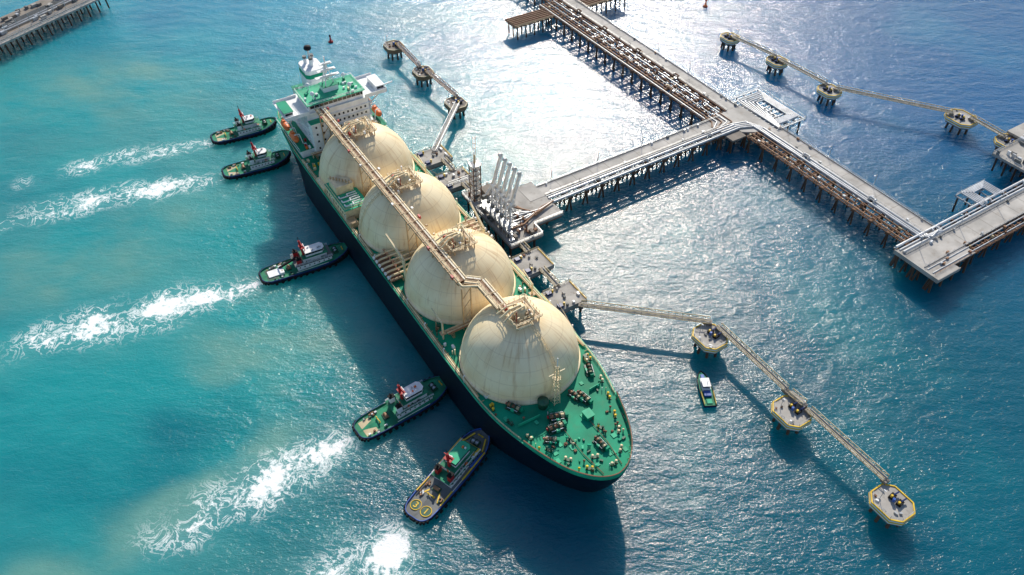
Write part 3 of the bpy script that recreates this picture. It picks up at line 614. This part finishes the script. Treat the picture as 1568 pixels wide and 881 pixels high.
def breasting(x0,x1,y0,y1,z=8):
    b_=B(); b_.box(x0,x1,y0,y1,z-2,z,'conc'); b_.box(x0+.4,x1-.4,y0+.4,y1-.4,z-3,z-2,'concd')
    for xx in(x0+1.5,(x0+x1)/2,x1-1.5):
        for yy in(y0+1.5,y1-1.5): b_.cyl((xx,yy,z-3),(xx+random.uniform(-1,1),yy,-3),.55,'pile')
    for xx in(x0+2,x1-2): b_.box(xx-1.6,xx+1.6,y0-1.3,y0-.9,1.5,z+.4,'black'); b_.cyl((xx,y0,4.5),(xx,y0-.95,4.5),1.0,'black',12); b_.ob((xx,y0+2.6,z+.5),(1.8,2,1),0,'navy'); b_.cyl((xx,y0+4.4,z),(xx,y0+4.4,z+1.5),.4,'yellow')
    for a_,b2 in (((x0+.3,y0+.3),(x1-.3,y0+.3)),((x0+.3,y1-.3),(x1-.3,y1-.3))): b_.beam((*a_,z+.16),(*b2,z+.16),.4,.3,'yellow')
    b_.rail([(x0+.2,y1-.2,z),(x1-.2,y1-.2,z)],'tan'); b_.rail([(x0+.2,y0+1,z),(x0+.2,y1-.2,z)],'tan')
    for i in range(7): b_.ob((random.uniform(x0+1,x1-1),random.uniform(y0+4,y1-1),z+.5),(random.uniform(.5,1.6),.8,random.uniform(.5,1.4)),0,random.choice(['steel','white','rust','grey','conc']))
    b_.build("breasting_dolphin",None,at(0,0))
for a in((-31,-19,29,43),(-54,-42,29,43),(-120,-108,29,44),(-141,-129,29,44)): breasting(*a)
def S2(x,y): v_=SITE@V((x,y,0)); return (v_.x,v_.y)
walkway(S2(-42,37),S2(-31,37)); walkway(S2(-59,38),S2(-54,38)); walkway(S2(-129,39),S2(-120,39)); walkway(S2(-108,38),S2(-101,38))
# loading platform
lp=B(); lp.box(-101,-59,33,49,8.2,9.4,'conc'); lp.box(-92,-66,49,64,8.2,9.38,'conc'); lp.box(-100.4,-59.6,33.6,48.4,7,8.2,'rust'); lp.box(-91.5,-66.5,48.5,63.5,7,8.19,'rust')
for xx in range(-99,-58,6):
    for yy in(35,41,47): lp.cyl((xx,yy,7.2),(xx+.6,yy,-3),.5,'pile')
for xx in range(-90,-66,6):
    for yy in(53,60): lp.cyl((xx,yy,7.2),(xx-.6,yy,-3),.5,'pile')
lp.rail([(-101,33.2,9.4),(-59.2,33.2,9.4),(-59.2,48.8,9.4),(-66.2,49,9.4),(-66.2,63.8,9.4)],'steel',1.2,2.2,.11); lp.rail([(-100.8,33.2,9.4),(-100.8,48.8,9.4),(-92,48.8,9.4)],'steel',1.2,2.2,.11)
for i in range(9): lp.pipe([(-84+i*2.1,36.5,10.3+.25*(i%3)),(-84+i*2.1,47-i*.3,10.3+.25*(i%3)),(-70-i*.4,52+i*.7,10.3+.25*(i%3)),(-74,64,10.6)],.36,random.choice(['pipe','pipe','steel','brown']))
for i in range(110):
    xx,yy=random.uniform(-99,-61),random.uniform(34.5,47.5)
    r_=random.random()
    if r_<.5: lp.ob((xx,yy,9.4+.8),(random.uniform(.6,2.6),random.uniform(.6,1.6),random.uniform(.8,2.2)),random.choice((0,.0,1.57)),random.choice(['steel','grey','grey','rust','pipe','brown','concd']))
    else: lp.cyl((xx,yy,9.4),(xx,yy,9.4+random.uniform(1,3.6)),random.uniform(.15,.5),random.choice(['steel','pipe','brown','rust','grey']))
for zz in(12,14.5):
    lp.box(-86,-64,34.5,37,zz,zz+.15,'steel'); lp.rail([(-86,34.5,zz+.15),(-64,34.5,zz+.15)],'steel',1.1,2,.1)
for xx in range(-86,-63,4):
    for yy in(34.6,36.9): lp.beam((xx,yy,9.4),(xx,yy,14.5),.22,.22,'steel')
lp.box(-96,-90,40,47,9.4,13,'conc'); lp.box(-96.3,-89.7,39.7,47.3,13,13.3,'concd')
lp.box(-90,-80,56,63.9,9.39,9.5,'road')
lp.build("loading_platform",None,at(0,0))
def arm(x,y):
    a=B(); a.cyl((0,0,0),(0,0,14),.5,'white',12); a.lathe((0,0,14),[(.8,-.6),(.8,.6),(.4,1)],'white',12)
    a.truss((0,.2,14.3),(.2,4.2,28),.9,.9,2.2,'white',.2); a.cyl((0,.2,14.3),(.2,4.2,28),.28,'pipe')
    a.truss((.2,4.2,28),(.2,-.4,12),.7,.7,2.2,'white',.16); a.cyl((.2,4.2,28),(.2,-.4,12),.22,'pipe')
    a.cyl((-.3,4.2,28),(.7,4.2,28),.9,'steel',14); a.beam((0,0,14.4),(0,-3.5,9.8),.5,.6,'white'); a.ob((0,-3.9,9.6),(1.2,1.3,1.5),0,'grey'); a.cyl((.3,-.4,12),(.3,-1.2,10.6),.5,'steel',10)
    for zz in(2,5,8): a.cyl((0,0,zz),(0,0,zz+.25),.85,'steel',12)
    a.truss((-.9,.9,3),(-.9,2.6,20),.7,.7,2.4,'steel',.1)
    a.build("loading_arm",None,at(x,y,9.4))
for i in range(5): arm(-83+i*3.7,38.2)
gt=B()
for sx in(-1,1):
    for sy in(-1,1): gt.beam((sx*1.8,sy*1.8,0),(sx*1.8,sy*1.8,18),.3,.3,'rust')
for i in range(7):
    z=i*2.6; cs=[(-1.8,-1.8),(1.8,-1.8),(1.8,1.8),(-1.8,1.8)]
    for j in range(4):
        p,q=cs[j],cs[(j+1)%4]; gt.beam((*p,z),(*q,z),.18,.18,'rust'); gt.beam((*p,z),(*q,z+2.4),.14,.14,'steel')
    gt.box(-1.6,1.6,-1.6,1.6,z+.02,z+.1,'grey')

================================

Exercise requirements:
Return the whole listing, word for word, and leave out every picture.

Response to the exercise:
Write part 3 of the bpy script that recreates this picture. It picks up at line 614. This part finishes the script. Treat the picture as 1568 pixels wide and 881 pixels high.
def breasting(x0,x1,y0,y1,z=8):
    b_=B(); b_.box(x0,x1,y0,y1,z-2,z,'conc'); b_.box(x0+.4,x1-.4,y0+.4,y1-.4,z-3,z-2,'concd')
    for xx in(x0+1.5,(x0+x1)/2,x1-1.5):
        for yy in(y0+1.5,y1-1.5): b_.cyl((xx,yy,z-3),(xx+random.uniform(-1,1),yy,-3),.55,'pile')
    for xx in(x0+2,x1-2): b_.box(xx-1.6,xx+1.6,y0-1.3,y0-.9,1.5,z+.4,'black'); b_.cyl((xx,y0,4.5),(xx,y0-.95,4.5),1.0,'black',12); b_.ob((xx,y0+2.6,z+.5),(1.8,2,1),0,'navy'); b_.cyl((xx,y0+4.4,z),(xx,y0+4.4,z+1.5),.4,'yellow')
    for a_,b2 in (((x0+.3,y0+.3),(x1-.3,y0+.3)),((x0+.3,y1-.3),(x1-.3,y1-.3))): b_.beam((*a_,z+.16),(*b2,z+.16),.4,.3,'yellow')
    b_.rail([(x0+.2,y1-.2,z),(x1-.2,y1-.2,z)],'tan'); b_.rail([(x0+.2,y0+1,z),(x0+.2,y1-.2,z)],'tan')
    for i in range(7): b_.ob((random.uniform(x0+1,x1-1),random.uniform(y0+4,y1-1),z+.5),(random.uniform(.5,1.6),.8,random.uniform(.5,1.4)),0,random.choice(['steel','white','rust','grey','conc']))
    b_.build("breasting_dolphin",None,at(0,0))
for a in((-31,-19,29,43),(-54,-42,29,43),(-120,-108,29,44),(-141,-129,29,44)): breasting(*a)
def S2(x,y): v_=SITE@V((x,y,0)); return (v_.x,v_.y)
walkway(S2(-42,37),S2(-31,37)); walkway(S2(-59,38),S2(-54,38)); walkway(S2(-129,39),S2(-120,39)); walkway(S2(-108,38),S2(-101,38))
# loading platform
lp=B(); lp.box(-101,-59,33,49,8.2,9.4,'conc'); lp.box(-92,-66,49,64,8.2,9.38,'conc'); lp.box(-100.4,-59.6,33.6,48.4,7,8.2,'rust'); lp.box(-91.5,-66.5,48.5,63.5,7,8.19,'rust')
for xx in range(-99,-58,6):
    for yy in(35,41,47): lp.cyl((xx,yy,7.2),(xx+.6,yy,-3),.5,'pile')
for xx in range(-90,-66,6):
    for yy in(53,60): lp.cyl((xx,yy,7.2),(xx-.6,yy,-3),.5,'pile')
lp.rail([(-101,33.2,9.4),(-59.2,33.2,9.4),(-59.2,48.8,9.4),(-66.2,49,9.4),(-66.2,63.8,9.4)],'steel',1.2,2.2,.11); lp.rail([(-100.8,33.2,9.4),(-100.8,48.8,9.4),(-92,48.8,9.4)],'steel',1.2,2.2,.11)
for i in range(9): lp.pipe([(-84+i*2.1,36.5,10.3+.25*(i%3)),(-84+i*2.1,47-i*.3,10.3+.25*(i%3)),(-70-i*.4,52+i*.7,10.3+.25*(i%3)),(-74,64,10.6)],.36,random.choice(['pipe','pipe','steel','brown']))
for i in range(110):
    xx,yy=random.uniform(-99,-61),random.uniform(34.5,47.5)
    r_=random.random()
    if r_<.5: lp.ob((xx,yy,9.4+.8),(random.uniform(.6,2.6),random.uniform(.6,1.6),random.uniform(.8,2.2)),random.choice((0,.0,1.57)),random.choice(['steel','grey','grey','rust','pipe','brown','concd']))
    else: lp.cyl((xx,yy,9.4),(xx,yy,9.4+random.uniform(1,3.6)),random.uniform(.15,.5),random.choice(['steel','pipe','brown','rust','grey']))
for zz in(12,14.5):
    lp.box(-86,-64,34.5,37,zz,zz+.15,'steel'); lp.rail([(-86,34.5,zz+.15),(-64,34.5,zz+.15)],'steel',1.1,2,.1)
for xx in range(-86,-63,4):
    for yy in(34.6,36.9): lp.beam((xx,yy,9.4),(xx,yy,14.5),.22,.22,'steel')
lp.box(-96,-90,40,47,9.4,13,'conc'); lp.box(-96.3,-89.7,39.7,47.3,13,13.3,'concd')
lp.box(-90,-80,56,63.9,9.39,9.5,'road')
lp.build("loading_platform",None,at(0,0))
def arm(x,y):
    a=B(); a.cyl((0,0,0),(0,0,14),.5,'white',12); a.lathe((0,0,14),[(.8,-.6),(.8,.6),(.4,1)],'white',12)
    a.truss((0,.2,14.3),(.2,4.2,28),.9,.9,2.2,'white',.2); a.cyl((0,.2,14.3),(.2,4.2,28),.28,'pipe')
    a.truss((.2,4.2,28),(.2,-.4,12),.7,.7,2.2,'white',.16); a.cyl((.2,4.2,28),(.2,-.4,12),.22,'pipe')
    a.cyl((-.3,4.2,28),(.7,4.2,28),.9,'steel',14); a.beam((0,0,14.4),(0,-3.5,9.8),.5,.6,'white'); a.ob((0,-3.9,9.6),(1.2,1.3,1.5),0,'grey'); a.cyl((.3,-.4,12),(.3,-1.2,10.6),.5,'steel',10)
    for zz in(2,5,8): a.cyl((0,0,zz),(0,0,zz+.25),.85,'steel',12)
    a.truss((-.9,.9,3),(-.9,2.6,20),.7,.7,2.4,'steel',.1)
    a.build("loading_arm",None,at(x,y,9.4))
for i in range(5): arm(-83+i*3.7,38.2)
gt=B()
for sx in(-1,1):
    for sy in(-1,1): gt.beam((sx*1.8,sy*1.8,0),(sx*1.8,sy*1.8,18),.3,.3,'rust')
for i in range(7):
    z=i*2.6; cs=[(-1.8,-1.8),(1.8,-1.8),(1.8,1.8),(-1.8,1.8)]
    for j in range(4):
        p,q=cs[j],cs[(j+1)%4]; gt.beam((*p,z),(*q,z),.18,.18,'rust'); gt.beam((*p,z),(*q,z+2.4),.14,.14,'steel')
    gt.box(-1.6,1.6,-1.6,1.6,z+.02,z+.1,'grey')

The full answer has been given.